[What the exercise asks]: Pictures within the data are to be left out; everything else must be reproduced exactly.

[Data block]:
- - -
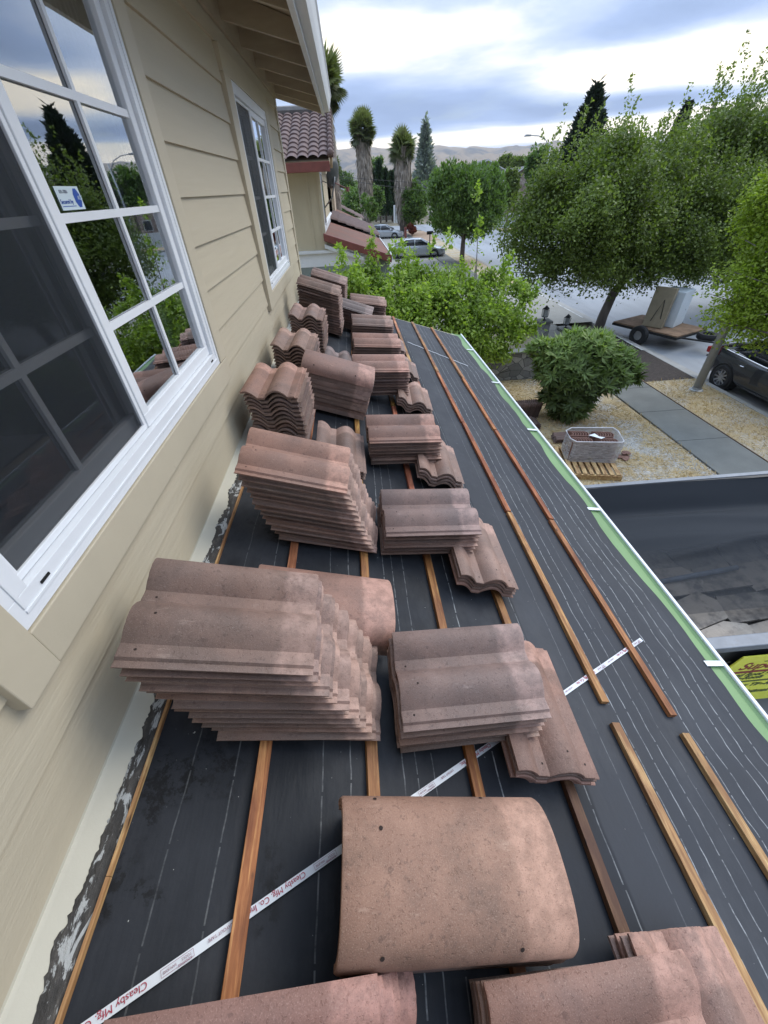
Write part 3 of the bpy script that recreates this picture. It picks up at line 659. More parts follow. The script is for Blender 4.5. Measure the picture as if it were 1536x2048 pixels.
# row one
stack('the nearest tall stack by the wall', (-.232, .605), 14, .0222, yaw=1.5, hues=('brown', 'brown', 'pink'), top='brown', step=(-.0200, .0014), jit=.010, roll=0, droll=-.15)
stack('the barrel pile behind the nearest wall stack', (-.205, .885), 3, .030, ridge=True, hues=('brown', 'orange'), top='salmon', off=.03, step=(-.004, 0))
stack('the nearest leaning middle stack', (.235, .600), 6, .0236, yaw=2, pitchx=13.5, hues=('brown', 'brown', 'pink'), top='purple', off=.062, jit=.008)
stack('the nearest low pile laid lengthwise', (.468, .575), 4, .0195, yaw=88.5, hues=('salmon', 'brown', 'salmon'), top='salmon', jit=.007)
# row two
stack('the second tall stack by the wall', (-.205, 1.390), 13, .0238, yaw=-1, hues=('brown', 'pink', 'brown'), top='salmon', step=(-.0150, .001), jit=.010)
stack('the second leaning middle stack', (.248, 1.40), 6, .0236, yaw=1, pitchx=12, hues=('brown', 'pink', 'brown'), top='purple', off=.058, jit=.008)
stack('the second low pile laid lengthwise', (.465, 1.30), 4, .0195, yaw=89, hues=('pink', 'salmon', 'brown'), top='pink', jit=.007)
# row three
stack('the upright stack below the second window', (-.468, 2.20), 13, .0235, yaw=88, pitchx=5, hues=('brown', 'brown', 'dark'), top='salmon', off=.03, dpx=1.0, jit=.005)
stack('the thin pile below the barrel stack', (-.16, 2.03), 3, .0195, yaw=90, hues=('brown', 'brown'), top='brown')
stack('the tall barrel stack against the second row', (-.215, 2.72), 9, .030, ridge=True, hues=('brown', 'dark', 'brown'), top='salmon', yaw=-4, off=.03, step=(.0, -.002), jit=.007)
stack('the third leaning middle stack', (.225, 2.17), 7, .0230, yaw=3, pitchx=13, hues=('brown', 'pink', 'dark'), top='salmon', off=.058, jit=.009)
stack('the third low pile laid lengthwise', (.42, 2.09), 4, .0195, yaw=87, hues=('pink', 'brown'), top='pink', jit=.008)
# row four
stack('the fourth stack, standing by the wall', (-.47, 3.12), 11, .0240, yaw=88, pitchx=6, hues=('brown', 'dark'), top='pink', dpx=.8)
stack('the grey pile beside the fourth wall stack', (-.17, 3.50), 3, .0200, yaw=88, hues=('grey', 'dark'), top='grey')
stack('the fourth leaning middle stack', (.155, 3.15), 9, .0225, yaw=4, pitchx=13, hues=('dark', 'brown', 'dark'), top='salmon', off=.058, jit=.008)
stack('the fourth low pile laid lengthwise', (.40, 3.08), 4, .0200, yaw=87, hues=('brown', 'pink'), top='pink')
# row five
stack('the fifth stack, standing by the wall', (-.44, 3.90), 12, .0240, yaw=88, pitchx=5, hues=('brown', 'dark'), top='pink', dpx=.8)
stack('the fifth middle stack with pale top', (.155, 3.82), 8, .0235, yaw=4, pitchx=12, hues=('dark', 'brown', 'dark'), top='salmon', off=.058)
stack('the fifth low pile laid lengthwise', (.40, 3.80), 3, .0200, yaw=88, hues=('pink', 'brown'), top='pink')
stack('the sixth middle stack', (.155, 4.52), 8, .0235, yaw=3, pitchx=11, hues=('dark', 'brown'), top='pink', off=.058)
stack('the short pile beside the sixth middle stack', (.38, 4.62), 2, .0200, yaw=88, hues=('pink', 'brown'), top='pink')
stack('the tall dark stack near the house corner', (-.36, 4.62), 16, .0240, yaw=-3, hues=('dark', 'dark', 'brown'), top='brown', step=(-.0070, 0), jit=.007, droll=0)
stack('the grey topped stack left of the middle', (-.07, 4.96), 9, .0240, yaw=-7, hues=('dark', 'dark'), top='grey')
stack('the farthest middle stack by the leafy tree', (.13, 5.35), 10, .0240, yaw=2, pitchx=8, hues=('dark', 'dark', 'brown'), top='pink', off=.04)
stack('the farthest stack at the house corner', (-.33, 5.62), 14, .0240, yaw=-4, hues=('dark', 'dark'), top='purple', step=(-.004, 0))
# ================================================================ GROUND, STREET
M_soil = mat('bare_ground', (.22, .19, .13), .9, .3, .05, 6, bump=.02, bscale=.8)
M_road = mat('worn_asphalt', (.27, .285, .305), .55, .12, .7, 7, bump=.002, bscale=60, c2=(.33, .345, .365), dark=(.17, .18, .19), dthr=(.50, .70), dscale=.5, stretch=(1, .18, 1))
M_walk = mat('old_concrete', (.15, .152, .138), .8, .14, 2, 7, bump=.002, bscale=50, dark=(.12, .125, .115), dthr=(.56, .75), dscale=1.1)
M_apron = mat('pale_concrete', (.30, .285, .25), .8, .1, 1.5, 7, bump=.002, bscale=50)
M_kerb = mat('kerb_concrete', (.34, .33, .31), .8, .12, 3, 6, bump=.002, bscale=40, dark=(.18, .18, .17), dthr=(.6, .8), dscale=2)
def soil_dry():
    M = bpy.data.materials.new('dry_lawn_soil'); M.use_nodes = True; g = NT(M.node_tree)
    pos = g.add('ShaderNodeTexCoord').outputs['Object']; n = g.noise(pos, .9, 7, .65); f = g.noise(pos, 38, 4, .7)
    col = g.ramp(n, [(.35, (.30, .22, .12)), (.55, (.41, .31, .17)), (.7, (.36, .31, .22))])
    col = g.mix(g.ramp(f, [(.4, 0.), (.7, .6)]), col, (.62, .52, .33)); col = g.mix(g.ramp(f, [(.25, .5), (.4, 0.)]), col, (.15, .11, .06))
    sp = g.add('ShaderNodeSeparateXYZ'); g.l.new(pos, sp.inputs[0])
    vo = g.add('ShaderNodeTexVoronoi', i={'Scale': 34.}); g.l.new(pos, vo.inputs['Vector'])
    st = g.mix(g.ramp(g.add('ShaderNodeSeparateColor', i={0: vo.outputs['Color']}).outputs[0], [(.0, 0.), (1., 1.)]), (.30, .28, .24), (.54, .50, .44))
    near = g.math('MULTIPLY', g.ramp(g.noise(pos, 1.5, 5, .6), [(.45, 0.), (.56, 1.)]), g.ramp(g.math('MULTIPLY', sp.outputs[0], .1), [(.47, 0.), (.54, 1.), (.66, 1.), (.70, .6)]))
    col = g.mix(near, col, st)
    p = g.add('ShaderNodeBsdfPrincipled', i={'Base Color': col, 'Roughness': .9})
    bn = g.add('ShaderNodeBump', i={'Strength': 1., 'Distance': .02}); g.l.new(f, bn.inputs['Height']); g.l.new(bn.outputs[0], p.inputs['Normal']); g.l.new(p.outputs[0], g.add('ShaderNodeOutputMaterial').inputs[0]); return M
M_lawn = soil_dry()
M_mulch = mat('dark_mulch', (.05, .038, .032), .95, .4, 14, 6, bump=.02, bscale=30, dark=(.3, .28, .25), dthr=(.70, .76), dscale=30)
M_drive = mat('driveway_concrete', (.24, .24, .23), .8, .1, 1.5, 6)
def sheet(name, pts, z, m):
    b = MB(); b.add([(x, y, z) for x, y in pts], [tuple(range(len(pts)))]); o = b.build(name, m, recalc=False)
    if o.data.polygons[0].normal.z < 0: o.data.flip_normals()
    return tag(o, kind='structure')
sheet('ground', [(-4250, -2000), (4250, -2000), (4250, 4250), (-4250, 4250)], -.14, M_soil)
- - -
[Expected answer]:
Write part 3 of the bpy script that recreates this picture. It picks up at line 659. More parts follow. The script is for Blender 4.5. Measure the picture as if it were 1536x2048 pixels.
# row one
stack('the nearest tall stack by the wall', (-.232, .605), 14, .0222, yaw=1.5, hues=('brown', 'brown', 'pink'), top='brown', step=(-.0200, .0014), jit=.010, roll=0, droll=-.15)
stack('the barrel pile behind the nearest wall stack', (-.205, .885), 3, .030, ridge=True, hues=('brown', 'orange'), top='salmon', off=.03, step=(-.004, 0))
stack('the nearest leaning middle stack', (.235, .600), 6, .0236, yaw=2, pitchx=13.5, hues=('brown', 'brown', 'pink'), top='purple', off=.062, jit=.008)
stack('the nearest low pile laid lengthwise', (.468, .575), 4, .0195, yaw=88.5, hues=('salmon', 'brown', 'salmon'), top='salmon', jit=.007)
# row two
stack('the second tall stack by the wall', (-.205, 1.390), 13, .0238, yaw=-1, hues=('brown', 'pink', 'brown'), top='salmon', step=(-.0150, .001), jit=.010)
stack('the second leaning middle stack', (.248, 1.40), 6, .0236, yaw=1, pitchx=12, hues=('brown', 'pink', 'brown'), top='purple', off=.058, jit=.008)
stack('the second low pile laid lengthwise', (.465, 1.30), 4, .0195, yaw=89, hues=('pink', 'salmon', 'brown'), top='pink', jit=.007)
# row three
stack('the upright stack below the second window', (-.468, 2.20), 13, .0235, yaw=88, pitchx=5, hues=('brown', 'brown', 'dark'), top='salmon', off=.03, dpx=1.0, jit=.005)
stack('the thin pile below the barrel stack', (-.16, 2.03), 3, .0195, yaw=90, hues=('brown', 'brown'), top='brown')
stack('the tall barrel stack against the second row', (-.215, 2.72), 9, .030, ridge=True, hues=('brown', 'dark', 'brown'), top='salmon', yaw=-4, off=.03, step=(.0, -.002), jit=.007)
stack('the third leaning middle stack', (.225, 2.17), 7, .0230, yaw=3, pitchx=13, hues=('brown', 'pink', 'dark'), top='salmon', off=.058, jit=.009)
stack('the third low pile laid lengthwise', (.42, 2.09), 4, .0195, yaw=87, hues=('pink', 'brown'), top='pink', jit=.008)
# row four
stack('the fourth stack, standing by the wall', (-.47, 3.12), 11, .0240, yaw=88, pitchx=6, hues=('brown', 'dark'), top='pink', dpx=.8)
stack('the grey pile beside the fourth wall stack', (-.17, 3.50), 3, .0200, yaw=88, hues=('grey', 'dark'), top='grey')
stack('the fourth leaning middle stack', (.155, 3.15), 9, .0225, yaw=4, pitchx=13, hues=('dark', 'brown', 'dark'), top='salmon', off=.058, jit=.008)
stack('the fourth low pile laid lengthwise', (.40, 3.08), 4, .0200, yaw=87, hues=('brown', 'pink'), top='pink')
# row five
stack('the fifth stack, standing by the wall', (-.44, 3.90), 12, .0240, yaw=88, pitchx=5, hues=('brown', 'dark'), top='pink', dpx=.8)
stack('the fifth middle stack with pale top', (.155, 3.82), 8, .0235, yaw=4, pitchx=12, hues=('dark', 'brown', 'dark'), top='salmon', off=.058)
stack('the fifth low pile laid lengthwise', (.40, 3.80), 3, .0200, yaw=88, hues=('pink', 'brown'), top='pink')
stack('the sixth middle stack', (.155, 4.52), 8, .0235, yaw=3, pitchx=11, hues=('dark', 'brown'), top='pink', off=.058)
stack('the short pile beside the sixth middle stack', (.38, 4.62), 2, .0200, yaw=88, hues=('pink', 'brown'), top='pink')
stack('the tall dark stack near the house corner', (-.36, 4.62), 16, .0240, yaw=-3, hues=('dark', 'dark', 'brown'), top='brown', step=(-.0070, 0), jit=.007, droll=0)
stack('the grey topped stack left of the middle', (-.07, 4.96), 9, .0240, yaw=-7, hues=('dark', 'dark'), top='grey')
stack('the farthest middle stack by the leafy tree', (.13, 5.35), 10, .0240, yaw=2, pitchx=8, hues=('dark', 'dark', 'brown'), top='pink', off=.04)
stack('the farthest stack at the house corner', (-.33, 5.62), 14, .0240, yaw=-4, hues=('dark', 'dark'), top='purple', step=(-.004, 0))
# ================================================================ GROUND, STREET
M_soil = mat('bare_ground', (.22, .19, .13), .9, .3, .05, 6, bump=.02, bscale=.8)
M_road = mat('worn_asphalt', (.27, .285, .305), .55, .12, .7, 7, bump=.002, bscale=60, c2=(.33, .345, .365), dark=(.17, .18, .19), dthr=(.50, .70), dscale=.5, stretch=(1, .18, 1))
M_walk = mat('old_concrete', (.15, .152, .138), .8, .14, 2, 7, bump=.002, bscale=50, dark=(.12, .125, .115), dthr=(.56, .75), dscale=1.1)
M_apron = mat('pale_concrete', (.30, .285, .25), .8, .1, 1.5, 7, bump=.002, bscale=50)
M_kerb = mat('kerb_concrete', (.34, .33, .31), .8, .12, 3, 6, bump=.002, bscale=40, dark=(.18, .18, .17), dthr=(.6, .8), dscale=2)
def soil_dry():
    M = bpy.data.materials.new('dry_lawn_soil'); M.use_nodes = True; g = NT(M.node_tree)
    pos = g.add('ShaderNodeTexCoord').outputs['Object']; n = g.noise(pos, .9, 7, .65); f = g.noise(pos, 38, 4, .7)
    col = g.ramp(n, [(.35, (.30, .22, .12)), (.55, (.41, .31, .17)), (.7, (.36, .31, .22))])
    col = g.mix(g.ramp(f, [(.4, 0.), (.7, .6)]), col, (.62, .52, .33)); col = g.mix(g.ramp(f, [(.25, .5), (.4, 0.)]), col, (.15, .11, .06))
    sp = g.add('ShaderNodeSeparateXYZ'); g.l.new(pos, sp.inputs[0])
    vo = g.add('ShaderNodeTexVoronoi', i={'Scale': 34.}); g.l.new(pos, vo.inputs['Vector'])
    st = g.mix(g.ramp(g.add('ShaderNodeSeparateColor', i={0: vo.outputs['Color']}).outputs[0], [(.0, 0.), (1., 1.)]), (.30, .28, .24), (.54, .50, .44))
    near = g.math('MULTIPLY', g.ramp(g.noise(pos, 1.5, 5, .6), [(.45, 0.), (.56, 1.)]), g.ramp(g.math('MULTIPLY', sp.outputs[0], .1), [(.47, 0.), (.54, 1.), (.66, 1.), (.70, .6)]))
    col = g.mix(near, col, st)
    p = g.add('ShaderNodeBsdfPrincipled', i={'Base Color': col, 'Roughness': .9})
    bn = g.add('ShaderNodeBump', i={'Strength': 1., 'Distance': .02}); g.l.new(f, bn.inputs['Height']); g.l.new(bn.outputs[0], p.inputs['Normal']); g.l.new(p.outputs[0], g.add('ShaderNodeOutputMaterial').inputs[0]); return M
M_lawn = soil_dry()
M_mulch = mat('dark_mulch', (.05, .038, .032), .95, .4, 14, 6, bump=.02, bscale=30, dark=(.3, .28, .25), dthr=(.70, .76), dscale=30)
M_drive = mat('driveway_concrete', (.24, .24, .23), .8, .1, 1.5, 6)
def sheet(name, pts, z, m):
    b = MB(); b.add([(x, y, z) for x, y in pts], [tuple(range(len(pts)))]); o = b.build(name, m, recalc=False)
    if o.data.polygons[0].normal.z < 0: o.data.flip_normals()
    return tag(o, kind='structure')
sheet('ground', [(-4250, -2000), (4250, -2000), (4250, 4250), (-4250, 4250)], -.14, M_soil)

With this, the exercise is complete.